The school also has ample parking, with a student parking lot at the rear of the school, teacher and visitors parking at the front and parking for rows of school buses, which sits across from several ball fields that are also housed on the campus.

Walking into the building, an open commons area welcomes students, teachers and staff. To the right of the commons area sits the auditorium and to the left of the commons area is the media center/library, which has conference rooms and offices surrounding the perimeter of an open space.

An elevator down the hall to the left of the entrance takes you up the multiple levels of the building. One of those levels leads to the Special Education hallway, which houses classrooms and resource rooms.
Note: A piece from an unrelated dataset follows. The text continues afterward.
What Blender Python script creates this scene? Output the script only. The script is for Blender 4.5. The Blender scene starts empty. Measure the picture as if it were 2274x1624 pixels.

A number of the classrooms through the new school are set up for interactive boards and have features that will allow direct contact to school office staff with “call” buttons built into the walls.

NCSS Superintendent Gary Mathews said the new school is a testament to a job well done and something that students and future generations of students could be proud of.

“If ever there was a worthwhile expenditure/investment, this school certainly represents that,” Mathews said.

“And for generations to come, children of Newton High School will be extremely well served because of the citizens and taxpayers of this community.”

The new school, located between Jack Neely and Crowell roads, is set to open in the fall. Mathews said work on the new school is still on schedule. Construction on the new school began in spring 2011.

The current Newton High School was originally constructed in 1972 as an open-classroom school and has been renovated several times over the years. School officials have not yet released plans of what will be done to the old NHS.

The Newton County Board of Education voted to accept the low bid of $42.6 million for the construction of the replacement for NHS.

As a part of the current five-year facilities plan, state capital outlay will pay for $29.16 million of the school with the additional cost being paid for with bonds.